Copy the data exactly; pictures stay out of the copy.
--- start of DATASET CONTENT ---
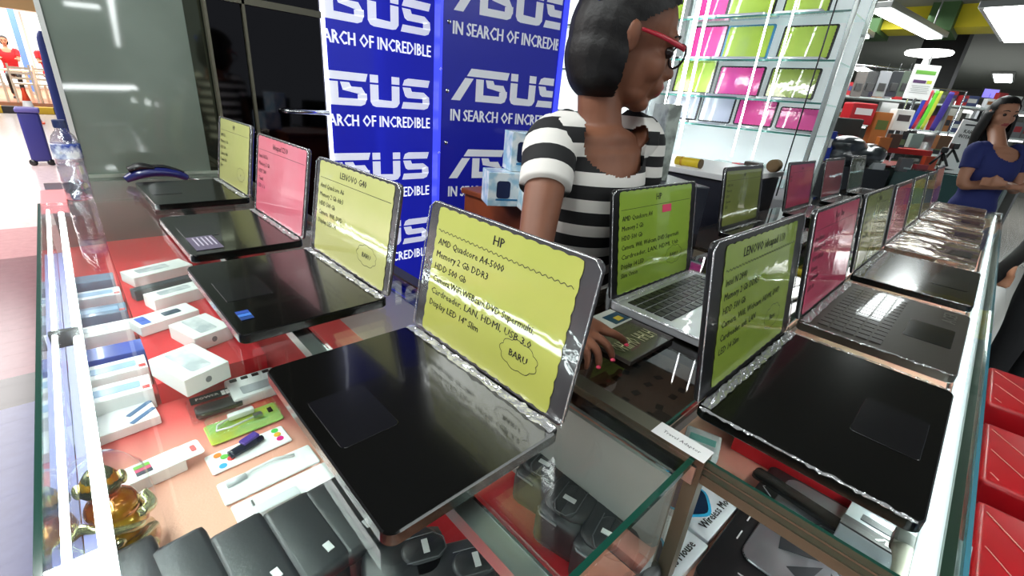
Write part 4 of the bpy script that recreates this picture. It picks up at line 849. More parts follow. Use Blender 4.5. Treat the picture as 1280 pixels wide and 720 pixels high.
    if hair == 'bob':
        EH((-.026, 0, .005), (.088, .082, .096)); EH((-.030, 0, -.035), (.080, .082, .080)); EH((-.032, 0, -.062), (.066, .078, .058))
    else:
        EH((-.055, 0, -.02), (.068, .088, .09))
        for sd in (-1, 1): h.limb([(hcr+(f_*-.01+l_*sd*.07+u_*.0)*hs, .04, .03), (hcr+(f_*-.01+l_*sd*.085-u_*.12)*hs, .045, .03), (hcr+(f_*.01+l_*sd*.09-u_*.25)*hs, .035, .022)], f_)
        h.limb([(hcr+(f_*-.07)*hs, .08, .03), (hcr+(f_*-.08-u_*.15)*hs, .08, .03), (hcr+(f_*-.07-u_*.27)*hs, .06, .02)], l_)
    def cuth(c):
        d = (c-hcr)/hs; fa, la, ua = d.dot(f_), d.dot(l_), d.dot(u_)
        if hair == 'bob': return fa > -.012+.12*max(0, -ua) and ua < .022+.80*fa and not (fa < .0 and ua > .06)
        return fa > .02 and ua < .055+.3*(fa-.02) and abs(la) < .068
    remesh(h, 'hair', max(.0045, voxel), [hair_m], root, 4, cut=cuth)
    if glasses:
        gm = P('glasses_red', hx(170, 26, 44), .3); gd = P('glasses_dark', hx(26, 22, 30), .2)
        for sd in (-1, 1):
            def g(a_, b_, c_): return hcr+(f_*a_+l_*sd*b_+u_*c_)*hs
            MB().limb([(g(-.002, .079, .010), .0032, .0016), (g(.04, .074, .010), .0045, .0018), (g(.088, .062, .006), .0055, .002)], u_, n=8).build('glasses_temple', gm, root, True)
            MB().tube([g(.089+.004*math.cos(a_), .034+.027*math.cos(a_), -.004+.020*math.sin(a_)) for a_ in [2*PI*j/20 for j in range(21)]], .0024, 6).build('glasses_rim', gd, root, True)
        MB().tube([hcr+(f_*.100+l_*.008+u_*.0)*hs, hcr+(f_*.100-l_*.008+u_*.0)*hs], .002, 6).build('glasses_bridge', gd, root, True)
        MB().ell(hcr+(f_*-.085-l_*.055+u_*.045)*hs, (.010, .008, .014), 0).build('hair_clip', P('clip_blue', hx(30, 90, 230), .2, coat=1), root, True)
    return root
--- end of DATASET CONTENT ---
• RESULT FOR THIS TASK
Write part 4 of the bpy script that recreates this picture. It picks up at line 849. More parts follow. Use Blender 4.5. Treat the picture as 1280 pixels wide and 720 pixels high.
    if hair == 'bob':
        EH((-.026, 0, .005), (.088, .082, .096)); EH((-.030, 0, -.035), (.080, .082, .080)); EH((-.032, 0, -.062), (.066, .078, .058))
    else:
        EH((-.055, 0, -.02), (.068, .088, .09))
        for sd in (-1, 1): h.limb([(hcr+(f_*-.01+l_*sd*.07+u_*.0)*hs, .04, .03), (hcr+(f_*-.01+l_*sd*.085-u_*.12)*hs, .045, .03), (hcr+(f_*.01+l_*sd*.09-u_*.25)*hs, .035, .022)], f_)
        h.limb([(hcr+(f_*-.07)*hs, .08, .03), (hcr+(f_*-.08-u_*.15)*hs, .08, .03), (hcr+(f_*-.07-u_*.27)*hs, .06, .02)], l_)
    def cuth(c):
        d = (c-hcr)/hs; fa, la, ua = d.dot(f_), d.dot(l_), d.dot(u_)
        if hair == 'bob': return fa > -.012+.12*max(0, -ua) and ua < .022+.80*fa and not (fa < .0 and ua > .06)
        return fa > .02 and ua < .055+.3*(fa-.02) and abs(la) < .068
    remesh(h, 'hair', max(.0045, voxel), [hair_m], root, 4, cut=cuth)
    if glasses:
        gm = P('glasses_red', hx(170, 26, 44), .3); gd = P('glasses_dark', hx(26, 22, 30), .2)
        for sd in (-1, 1):
            def g(a_, b_, c_): return hcr+(f_*a_+l_*sd*b_+u_*c_)*hs
            MB().limb([(g(-.002, .079, .010), .0032, .0016), (g(.04, .074, .010), .0045, .0018), (g(.088, .062, .006), .0055, .002)], u_, n=8).build('glasses_temple', gm, root, True)
            MB().tube([g(.089+.004*math.cos(a_), .034+.027*math.cos(a_), -.004+.020*math.sin(a_)) for a_ in [2*PI*j/20 for j in range(21)]], .0024, 6).build('glasses_rim', gd, root, True)
        MB().tube([hcr+(f_*.100+l_*.008+u_*.0)*hs, hcr+(f_*.100-l_*.008+u_*.0)*hs], .002, 6).build('glasses_bridge', gd, root, True)
        MB().ell(hcr+(f_*-.085-l_*.055+u_*.045)*hs, (.010, .008, .014), 0).build('hair_clip', P('clip_blue', hx(30, 90, 230), .2, coat=1), root, True)
    return root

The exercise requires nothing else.